At a recent film tourism conclave in the city, many countries wooed regional filmmakers and producers with offers and rebates for shooting in their region

An important social function of movies, apart from providing entertainment, sought to make different cultures spread across the world accessible to masses.

The International Film Tourism conclave, held at Hotel Trident recently, was an effort by the Ministry of Tourism representatives of countries such as Macedonia, Namibia, Mauritius, Taiwan and Oman, along with those from Jammu and Kashmir, Gujarat and Delhi to reach out to filmmakers and producers of the regional film industry, which caters to a huge number of audiences across the globe.

A major takeaway of the conclave was that growing economies have as much to benefit from film production companies as filmmakers who go in search of picturesque foreign locations.

The Swiss delight

One of the organisers, producer L. Suresh reiterated the important role movies play in encouraging tourism by making a reference to Yash Chopra. “The Swiss government even named an intersection in Yash Chopra’s honour in Switzerland. They even admitted in front of an Indian delegation that they saw a great number of tourists coming to Switzerland from India.”
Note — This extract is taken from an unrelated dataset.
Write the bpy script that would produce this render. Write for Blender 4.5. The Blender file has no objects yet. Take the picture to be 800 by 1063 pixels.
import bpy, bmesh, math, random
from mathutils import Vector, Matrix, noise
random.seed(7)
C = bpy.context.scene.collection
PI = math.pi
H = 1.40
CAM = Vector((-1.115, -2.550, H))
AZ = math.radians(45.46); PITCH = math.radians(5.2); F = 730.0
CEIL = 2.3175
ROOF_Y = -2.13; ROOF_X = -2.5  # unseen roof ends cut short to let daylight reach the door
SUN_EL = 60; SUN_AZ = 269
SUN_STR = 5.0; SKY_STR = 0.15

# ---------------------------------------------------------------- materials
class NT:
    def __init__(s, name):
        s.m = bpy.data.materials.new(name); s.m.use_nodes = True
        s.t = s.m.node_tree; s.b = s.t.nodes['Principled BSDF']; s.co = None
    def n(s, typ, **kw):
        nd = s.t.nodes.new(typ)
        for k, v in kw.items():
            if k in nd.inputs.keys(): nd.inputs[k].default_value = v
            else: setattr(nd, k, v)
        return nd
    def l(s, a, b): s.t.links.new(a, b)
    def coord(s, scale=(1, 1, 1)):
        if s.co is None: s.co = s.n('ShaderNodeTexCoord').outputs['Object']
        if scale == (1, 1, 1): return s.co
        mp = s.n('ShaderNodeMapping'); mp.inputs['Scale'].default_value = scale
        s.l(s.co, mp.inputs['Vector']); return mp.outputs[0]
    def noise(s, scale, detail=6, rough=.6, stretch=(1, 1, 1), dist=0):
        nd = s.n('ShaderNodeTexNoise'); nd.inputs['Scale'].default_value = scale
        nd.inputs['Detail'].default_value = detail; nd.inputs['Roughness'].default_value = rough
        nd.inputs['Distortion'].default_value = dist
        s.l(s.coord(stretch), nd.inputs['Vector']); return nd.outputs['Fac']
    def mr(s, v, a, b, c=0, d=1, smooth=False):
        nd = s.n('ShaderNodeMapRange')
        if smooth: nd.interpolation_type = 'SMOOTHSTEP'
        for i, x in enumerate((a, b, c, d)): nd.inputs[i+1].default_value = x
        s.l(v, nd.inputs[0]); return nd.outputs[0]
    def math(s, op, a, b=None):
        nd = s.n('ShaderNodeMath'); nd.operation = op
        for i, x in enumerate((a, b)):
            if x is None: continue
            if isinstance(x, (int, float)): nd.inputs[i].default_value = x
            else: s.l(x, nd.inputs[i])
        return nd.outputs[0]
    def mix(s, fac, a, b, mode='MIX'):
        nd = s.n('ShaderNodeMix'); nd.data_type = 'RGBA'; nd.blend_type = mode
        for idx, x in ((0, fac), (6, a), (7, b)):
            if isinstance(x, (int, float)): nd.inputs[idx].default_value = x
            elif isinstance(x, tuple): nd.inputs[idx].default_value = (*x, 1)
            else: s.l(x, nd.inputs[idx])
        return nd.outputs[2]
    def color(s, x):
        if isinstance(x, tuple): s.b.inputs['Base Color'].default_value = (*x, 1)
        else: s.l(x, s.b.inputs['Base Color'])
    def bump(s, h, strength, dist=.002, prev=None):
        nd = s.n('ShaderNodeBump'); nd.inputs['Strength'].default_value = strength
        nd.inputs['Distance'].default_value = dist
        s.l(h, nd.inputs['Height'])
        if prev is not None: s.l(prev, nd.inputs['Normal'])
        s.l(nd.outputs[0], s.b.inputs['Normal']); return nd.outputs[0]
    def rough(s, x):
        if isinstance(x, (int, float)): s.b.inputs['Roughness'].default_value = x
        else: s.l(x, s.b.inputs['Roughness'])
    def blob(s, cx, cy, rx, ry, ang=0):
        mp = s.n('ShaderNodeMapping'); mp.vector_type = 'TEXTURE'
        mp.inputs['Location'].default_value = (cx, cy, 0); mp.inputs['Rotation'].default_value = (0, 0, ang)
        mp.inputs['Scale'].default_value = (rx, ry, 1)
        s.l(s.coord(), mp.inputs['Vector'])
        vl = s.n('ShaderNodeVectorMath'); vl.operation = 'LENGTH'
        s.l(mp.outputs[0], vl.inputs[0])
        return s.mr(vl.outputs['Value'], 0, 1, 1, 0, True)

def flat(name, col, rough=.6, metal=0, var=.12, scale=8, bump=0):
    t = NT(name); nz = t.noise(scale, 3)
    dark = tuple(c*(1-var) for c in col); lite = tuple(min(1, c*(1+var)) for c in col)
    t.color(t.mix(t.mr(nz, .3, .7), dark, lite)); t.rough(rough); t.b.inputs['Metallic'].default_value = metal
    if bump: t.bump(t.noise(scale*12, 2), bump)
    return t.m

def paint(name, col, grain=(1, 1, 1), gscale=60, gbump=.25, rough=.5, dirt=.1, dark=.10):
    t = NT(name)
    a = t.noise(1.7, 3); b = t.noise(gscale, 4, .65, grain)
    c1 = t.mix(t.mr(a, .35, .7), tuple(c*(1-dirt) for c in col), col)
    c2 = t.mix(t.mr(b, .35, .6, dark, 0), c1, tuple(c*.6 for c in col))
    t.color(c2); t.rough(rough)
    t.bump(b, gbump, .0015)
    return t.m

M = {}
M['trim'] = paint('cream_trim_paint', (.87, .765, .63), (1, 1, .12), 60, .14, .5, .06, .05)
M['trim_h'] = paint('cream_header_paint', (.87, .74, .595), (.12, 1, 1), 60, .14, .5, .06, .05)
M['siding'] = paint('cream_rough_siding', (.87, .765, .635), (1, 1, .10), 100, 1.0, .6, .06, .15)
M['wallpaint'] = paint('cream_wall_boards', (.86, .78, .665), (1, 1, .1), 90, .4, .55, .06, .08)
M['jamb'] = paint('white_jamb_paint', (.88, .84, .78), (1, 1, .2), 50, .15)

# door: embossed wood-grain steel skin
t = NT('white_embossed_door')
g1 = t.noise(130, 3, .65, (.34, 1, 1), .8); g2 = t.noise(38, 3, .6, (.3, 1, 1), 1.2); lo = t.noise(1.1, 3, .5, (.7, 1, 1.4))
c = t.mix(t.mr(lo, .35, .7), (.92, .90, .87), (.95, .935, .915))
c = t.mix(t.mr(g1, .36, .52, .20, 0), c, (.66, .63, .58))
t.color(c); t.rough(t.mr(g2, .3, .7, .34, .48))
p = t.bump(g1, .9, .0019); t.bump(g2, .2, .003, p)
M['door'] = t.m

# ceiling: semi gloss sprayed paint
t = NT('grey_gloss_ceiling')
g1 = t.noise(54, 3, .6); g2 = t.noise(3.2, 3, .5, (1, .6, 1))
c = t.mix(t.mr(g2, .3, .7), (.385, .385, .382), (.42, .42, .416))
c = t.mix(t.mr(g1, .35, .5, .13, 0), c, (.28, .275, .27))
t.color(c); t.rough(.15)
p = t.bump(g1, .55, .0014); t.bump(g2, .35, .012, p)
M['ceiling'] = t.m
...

The conclave was an opportunity for delegates to coax filmmakers and producers to shoot in their countries by offering a number of incentives and rebates. The filmmakers and producers, in turn, expressed their concerns, including the need for quick processing of visa and other applications to obtain various clearances.

Actor Sarath Kumar, the chief guest for the inauguration, urged the representatives to create a ‘single window system’ that would make things easy. K. Muralidharan, producer, Lakshmi Movie Makers, who has shot abroad in 18 of his films, rued the fact that there was so much paper work involved even when it came to applying for concessions. “We usually go abroad in search of picturesque locations where we can shoot for longer hours [since sunlight lasts longer] with a minimum crew. These days, many countries are offering rebates and concessions on what we spend for production in the country, but it would be better if we are offered discounts in hotels etc and saved from the paper work.”

Many found Mauritius to be an attractive destination for shooting their films. The government of Mauritius has begun a ‘Film Rebate Scheme’ through which foreign producers can re-claim 30 per cent of total production expenditures.

The Mauritian Minister of Arts and Culture, Mookhesswur Choonee, was present at the conclave along with his team to woo the filmmakers and the producers. A representative said, “In 2012, we rolled out the scheme that would give producers a 30 per cent rebate on total expenditure. This was applicable even if the film hadn’t released. The only requirement is that a certain amount should have been spent.”

While several countries provide rebate on production costs, Mauritius offers something more. Actor Yuhi Sethu, who was present at the conclave, explained, “There are two kinds of costs. One is the cost of production and the other is remuneration of the actors, which can vastly vary. While most countries offer rebate on the production costs incurred, Mauritius has given a 30 per cent rebate on the salaries of the actors. This will reduce the costs considerably.” The Mauritian official said that it will be given as long as the “transaction happens in Mauritius”, and added that even documentaries and ad-films shot in Mauritius are included in the scheme.

Dency Mathew, representing Sultanate of Oman, said that the country currently doesn’t have a film commission but can provide logistical support and incentives on a ‘case by case’ basis. “If we find that the production company is reputed, we will give rebates and discounts.” A Macedonian representative in his presentation invited filmmakers to apply for Macedonian government’s production grant.

Speeding up process

All other representatives promised speedy processing of papers and safe environment to shoot. An official representing the Namibia Film Commission said, “Right now there are no incentives, but we will help with quick clearances and support for shooting in Namibia.”

The conclave will be held in Hyderabad and Mumbai as well in the coming week.